■ **GIVEN DATA**
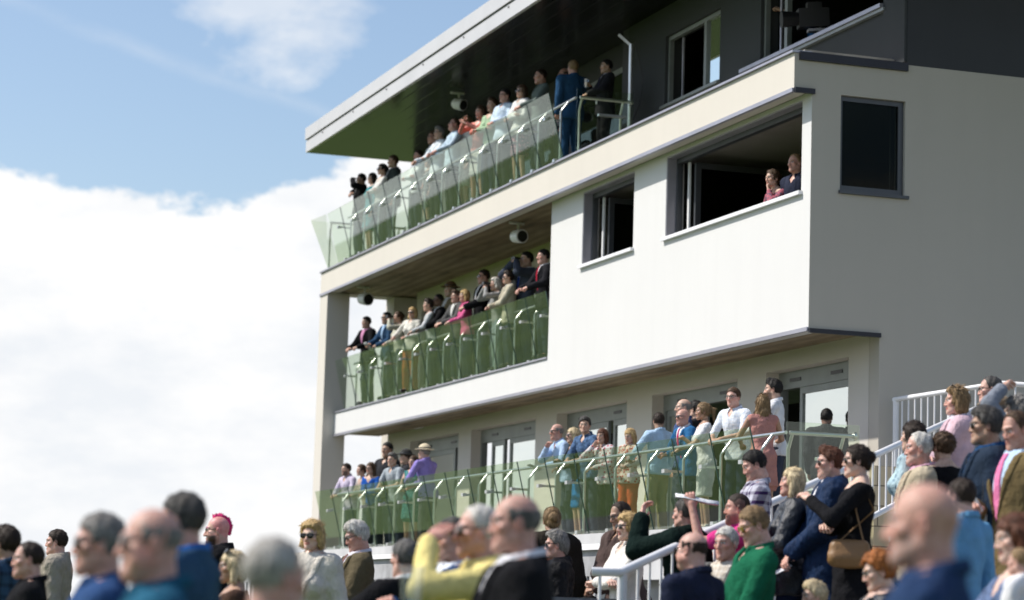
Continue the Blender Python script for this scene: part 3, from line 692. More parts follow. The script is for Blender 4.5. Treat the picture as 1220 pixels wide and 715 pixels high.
def cloth(col, kind='plain', col2=None):
    key = f'cloth_{kind}_{col}_{col2}'
    if key in MATS: return MATS[key]
    b = MB('cloth_'+kind); v = b.coord(); w = b.noise(v, 9, 4, 0.6); lo, hi = mul(col, 0.86), mul(col, 1.1); c2 = col2 or (0.8, 0.8, 0.8)
    b.set(Roughness=0.9); b.b.inputs['Specular IOR Level'].default_value = 0.06
    if kind in ('plain', 'suit', 'leather', 'puffer', 'knit'):
        b.l(b.ramp(w, [(0.3, lo), (0.7, hi)]), b.b.inputs['Base Color'])
        if kind == 'leather': b.set(Roughness=0.32); b.b.inputs['Specular IOR Level'].default_value = 0.6
        if kind == 'puffer': b.set(Roughness=0.45)
    elif kind == 'tweed': b.l(b.ramp(b.noise(v, 240, 3, 0.8), [(0.35, mul(col, 0.6)), (0.65, mul(col, 1.4))]), b.b.inputs['Base Color'])
    elif kind == 'denim': b.l(b.ramp(b.noise(v, 18, 6, 0.8), [(0.38, mul(col, 0.55)), (0.62, mul(col, 1.7))]), b.b.inputs['Base Color'])
    elif kind in ('plaid', 'stripe', 'check'):
        s = b.n('ShaderNodeSeparateXYZ'); b.l(b.coord(scale=(1, 1, 1)), s.inputs[0]); fr = 26.0 if kind == 'check' else 15.0
        def band(o, f, w_):
            m = b.n('ShaderNodeMath', operation='MULTIPLY'); m.inputs[1].default_value = f; b.l(o, m.inputs[0])
            q = b.n('ShaderNodeMath', operation='FRACT'); b.l(m.outputs[0], q.inputs[0])
            g = b.n('ShaderNodeMath', operation='LESS_THAN'); g.inputs[1].default_value = w_; b.l(q.outputs[0], g.inputs[0]); return g.outputs[0]
        bx = band(s.outputs[0], fr, 0.35); by = band(s.outputs[1], fr, 0.35); bz = band(s.outputs[2], fr, 0.35)
        sm = b.n('ShaderNodeMath', operation='ADD'); b.l(bx, sm.inputs[0])
        if kind != 'stripe': b.l(bz, sm.inputs[1])
        else: b.l(by, sm.inputs[1])
        hf = b.n('ShaderNodeMath', operation='MULTIPLY'); hf.inputs[1].default_value = 0.5; b.l(sm.outputs[0], hf.inputs[0])
        b.l(b.ramp(hf.outputs[0], [(0.0, col), (0.5, tuple((p+q)/2 for p, q in zip(col, c2))), (1.0, c2)]), b.b.inputs['Base Color'])
    elif kind in ('floral', 'spots'):
        vo = b.n('ShaderNodeTexVoronoi'); vo.inputs['Scale'].default_value = 24 if kind == 'floral' else 34; b.l(v, vo.inputs['Vector'])
        b.l(b.ramp(vo.outputs['Distance'], [(0.0, c2), (0.34, c2), (0.42, col), (1, col)]), b.b.inputs['Base Color'])
    b.bump(b.noise(b.coord(scale=(1, 1, .6)), 11, 6, 0.62), 0.8, 0.05)
    MATS[key] = b.m; return b.m

# ---- canonical heads, hair, hands, shoes ------------------------------------------------
LODH = {0: 0.0042, 1: 0.0055, 2: 0.009}
_cache = {}
def head_raw(sex, fat, lod):
    key = ('head', sex, fat, lod)
    if key in _cache: return _cache[key]
    h = LODH[lod]; s = SDF((-.105, -.135, -.20), (.105, .135, .135), h); w = 1.0+.07*fat; f = sex == 'f'
    s.ell((0, -.014, .028), (.074*w, .094, .086), 0.02)
    s.ell((0, .022, -.035), (.056*w, .064, .074), 0.03)
    j = .044*w if f else .050*w
    for q in (-1, 1):
        s.cap((q*j, -.005, -.058), (q*.012, .062, -.098), .020, .018 if f else .021, 0.03)
        s.ell((q*.043*w, .052, -.022), (.022, .022, .018), 0.02)
        if fat: s.ell((q*.05*w, .03, -.06), (.028, .04, .035), 0.03)
    s.cap((0, .066, -.098), (0, .068, -.103), .018, .017, 0.02)
    if fat: s.ell((0, .03, -.105), (.05, .05, .03), 0.03)
    for q in (-1, 1): s.cap((q*.012, .083, .018), (q*.044, .068, .020), .0095 if f else .012, .008, 0.015)
    for q in (-1, 1): s.ell((q*.032, .095, .000), (.017, .0135, .010), 0.012, 's')
    for q in (-1, 1): s.ell((q*.031, .0725, .000), (.0125, .0125, .0125), 0.003)
    s.cap((0, .083, .006), (0, .098, -.034), .0085, .0105 if f else .0125, 0.014)
    for q in (-1, 1): s.ell((q*.012, .088, -.039), (.009, .010, .0075), 0.008)
    s.ell((0, .083, -.062), (.022, .010, .0065), 0.006); s.ell((0, .0805, -.073), (.018, .011, .0065), 0.006)
    s.ell((0, .096, -.0675), (.020, .008, .0018), 0.003, 's')
    for q in (-1, 1):
        s.ell((q*.079*w, -.012, -.008), (.008, .019, .031), 0.006); s.ell((q*.087*w, -.008, -.006), (.006, .010, .018), 0.004, 's')
    nr = .048 if f else .058+.006*fat
    s.cap((0, -.028, -.05), (0, -.045, -.20), nr, nr*1.04, 0.03)
    s.ell((0, -.028, -.19), (nr*1.1, nr*1.1, .05), .02)
    V, F = s.mesh()
    # region weights
    x, y, z = V.T; ax = np.abs(x)
    g = lambda a, b: np.clip(a/b, 0, 1)
    Wt = {}
    Wt['lips'] = ((ax < .023) & (y > .076) & (z < -.055) & (z > -.080)).astype(float)
    Wt['brow'] = ((ax > .010) & (ax < .050) & (y > .055) & (np.abs(z-(.020+.004*np.sin(ax*60))) < .0045+.001)).astype(float)
    Wt['eye'] = ((np.abs(ax-.031) < .0135) & (np.abs(z) < .0062) & (y > .065)).astype(float)
    Wt['iris'] = ((np.abs(ax-.031) < .0062) & (np.abs(z) < .0065) & (y > .065)).astype(float)
    Wt['lash'] = ((np.abs(ax-.031) < .017) & (np.abs(z-.0075) < .0030) & (y > .06)).astype(float)
    Wt['cheek'] = np.exp(-((ax-.043)**2+(z+.025)**2)/.0006)*(y > .02)+np.exp(-(ax**2+(z+.035)**2)/.0003)*(y > .085)+.8*(ax > .074)
    Wt['beard'] = g((-.035-z), .012)*g(y+.005, .02)*(1-Wt['lips'])*(z > -.125)*np.clip((ax-.012)/.01+(z < -.078)+((z > -.054) & (z < -.044)), 0, 1)
    _cache[key] = (V, F, Wt); return _cache[key]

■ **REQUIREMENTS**
Write the listing above out again exactly, dropping each image.

■ **OUTPUT FOR THIS TASK**
Continue the Blender Python script for this scene: part 3, from line 692. More parts follow. The script is for Blender 4.5. Treat the picture as 1220 pixels wide and 715 pixels high.
def cloth(col, kind='plain', col2=None):
    key = f'cloth_{kind}_{col}_{col2}'
    if key in MATS: return MATS[key]
    b = MB('cloth_'+kind); v = b.coord(); w = b.noise(v, 9, 4, 0.6); lo, hi = mul(col, 0.86), mul(col, 1.1); c2 = col2 or (0.8, 0.8, 0.8)
    b.set(Roughness=0.9); b.b.inputs['Specular IOR Level'].default_value = 0.06
    if kind in ('plain', 'suit', 'leather', 'puffer', 'knit'):
        b.l(b.ramp(w, [(0.3, lo), (0.7, hi)]), b.b.inputs['Base Color'])
        if kind == 'leather': b.set(Roughness=0.32); b.b.inputs['Specular IOR Level'].default_value = 0.6
        if kind == 'puffer': b.set(Roughness=0.45)
    elif kind == 'tweed': b.l(b.ramp(b.noise(v, 240, 3, 0.8), [(0.35, mul(col, 0.6)), (0.65, mul(col, 1.4))]), b.b.inputs['Base Color'])
    elif kind == 'denim': b.l(b.ramp(b.noise(v, 18, 6, 0.8), [(0.38, mul(col, 0.55)), (0.62, mul(col, 1.7))]), b.b.inputs['Base Color'])
    elif kind in ('plaid', 'stripe', 'check'):
        s = b.n('ShaderNodeSeparateXYZ'); b.l(b.coord(scale=(1, 1, 1)), s.inputs[0]); fr = 26.0 if kind == 'check' else 15.0
        def band(o, f, w_):
            m = b.n('ShaderNodeMath', operation='MULTIPLY'); m.inputs[1].default_value = f; b.l(o, m.inputs[0])
            q = b.n('ShaderNodeMath', operation='FRACT'); b.l(m.outputs[0], q.inputs[0])
            g = b.n('ShaderNodeMath', operation='LESS_THAN'); g.inputs[1].default_value = w_; b.l(q.outputs[0], g.inputs[0]); return g.outputs[0]
        bx = band(s.outputs[0], fr, 0.35); by = band(s.outputs[1], fr, 0.35); bz = band(s.outputs[2], fr, 0.35)
        sm = b.n('ShaderNodeMath', operation='ADD'); b.l(bx, sm.inputs[0])
        if kind != 'stripe': b.l(bz, sm.inputs[1])
        else: b.l(by, sm.inputs[1])
        hf = b.n('ShaderNodeMath', operation='MULTIPLY'); hf.inputs[1].default_value = 0.5; b.l(sm.outputs[0], hf.inputs[0])
        b.l(b.ramp(hf.outputs[0], [(0.0, col), (0.5, tuple((p+q)/2 for p, q in zip(col, c2))), (1.0, c2)]), b.b.inputs['Base Color'])
    elif kind in ('floral', 'spots'):
        vo = b.n('ShaderNodeTexVoronoi'); vo.inputs['Scale'].default_value = 24 if kind == 'floral' else 34; b.l(v, vo.inputs['Vector'])
        b.l(b.ramp(vo.outputs['Distance'], [(0.0, c2), (0.34, c2), (0.42, col), (1, col)]), b.b.inputs['Base Color'])
    b.bump(b.noise(b.coord(scale=(1, 1, .6)), 11, 6, 0.62), 0.8, 0.05)
    MATS[key] = b.m; return b.m

# ---- canonical heads, hair, hands, shoes ------------------------------------------------
LODH = {0: 0.0042, 1: 0.0055, 2: 0.009}
_cache = {}
def head_raw(sex, fat, lod):
    key = ('head', sex, fat, lod)
    if key in _cache: return _cache[key]
    h = LODH[lod]; s = SDF((-.105, -.135, -.20), (.105, .135, .135), h); w = 1.0+.07*fat; f = sex == 'f'
    s.ell((0, -.014, .028), (.074*w, .094, .086), 0.02)
    s.ell((0, .022, -.035), (.056*w, .064, .074), 0.03)
    j = .044*w if f else .050*w
    for q in (-1, 1):
        s.cap((q*j, -.005, -.058), (q*.012, .062, -.098), .020, .018 if f else .021, 0.03)
        s.ell((q*.043*w, .052, -.022), (.022, .022, .018), 0.02)
        if fat: s.ell((q*.05*w, .03, -.06), (.028, .04, .035), 0.03)
    s.cap((0, .066, -.098), (0, .068, -.103), .018, .017, 0.02)
    if fat: s.ell((0, .03, -.105), (.05, .05, .03), 0.03)
    for q in (-1, 1): s.cap((q*.012, .083, .018), (q*.044, .068, .020), .0095 if f else .012, .008, 0.015)
    for q in (-1, 1): s.ell((q*.032, .095, .000), (.017, .0135, .010), 0.012, 's')
    for q in (-1, 1): s.ell((q*.031, .0725, .000), (.0125, .0125, .0125), 0.003)
    s.cap((0, .083, .006), (0, .098, -.034), .0085, .0105 if f else .0125, 0.014)
    for q in (-1, 1): s.ell((q*.012, .088, -.039), (.009, .010, .0075), 0.008)
    s.ell((0, .083, -.062), (.022, .010, .0065), 0.006); s.ell((0, .0805, -.073), (.018, .011, .0065), 0.006)
    s.ell((0, .096, -.0675), (.020, .008, .0018), 0.003, 's')
    for q in (-1, 1):
        s.ell((q*.079*w, -.012, -.008), (.008, .019, .031), 0.006); s.ell((q*.087*w, -.008, -.006), (.006, .010, .018), 0.004, 's')
    nr = .048 if f else .058+.006*fat
    s.cap((0, -.028, -.05), (0, -.045, -.20), nr, nr*1.04, 0.03)
    s.ell((0, -.028, -.19), (nr*1.1, nr*1.1, .05), .02)
    V, F = s.mesh()
    # region weights
    x, y, z = V.T; ax = np.abs(x)
    g = lambda a, b: np.clip(a/b, 0, 1)
    Wt = {}
    Wt['lips'] = ((ax < .023) & (y > .076) & (z < -.055) & (z > -.080)).astype(float)
    Wt['brow'] = ((ax > .010) & (ax < .050) & (y > .055) & (np.abs(z-(.020+.004*np.sin(ax*60))) < .0045+.001)).astype(float)
    Wt['eye'] = ((np.abs(ax-.031) < .0135) & (np.abs(z) < .0062) & (y > .065)).astype(float)
    Wt['iris'] = ((np.abs(ax-.031) < .0062) & (np.abs(z) < .0065) & (y > .065)).astype(float)
    Wt['lash'] = ((np.abs(ax-.031) < .017) & (np.abs(z-.0075) < .0030) & (y > .06)).astype(float)
    Wt['cheek'] = np.exp(-((ax-.043)**2+(z+.025)**2)/.0006)*(y > .02)+np.exp(-(ax**2+(z+.035)**2)/.0003)*(y > .085)+.8*(ax > .074)
    Wt['beard'] = g((-.035-z), .012)*g(y+.005, .02)*(1-Wt['lips'])*(z > -.125)*np.clip((ax-.012)/.01+(z < -.078)+((z > -.054) & (z < -.044)), 0, 1)
    _cache[key] = (V, F, Wt); return _cache[key]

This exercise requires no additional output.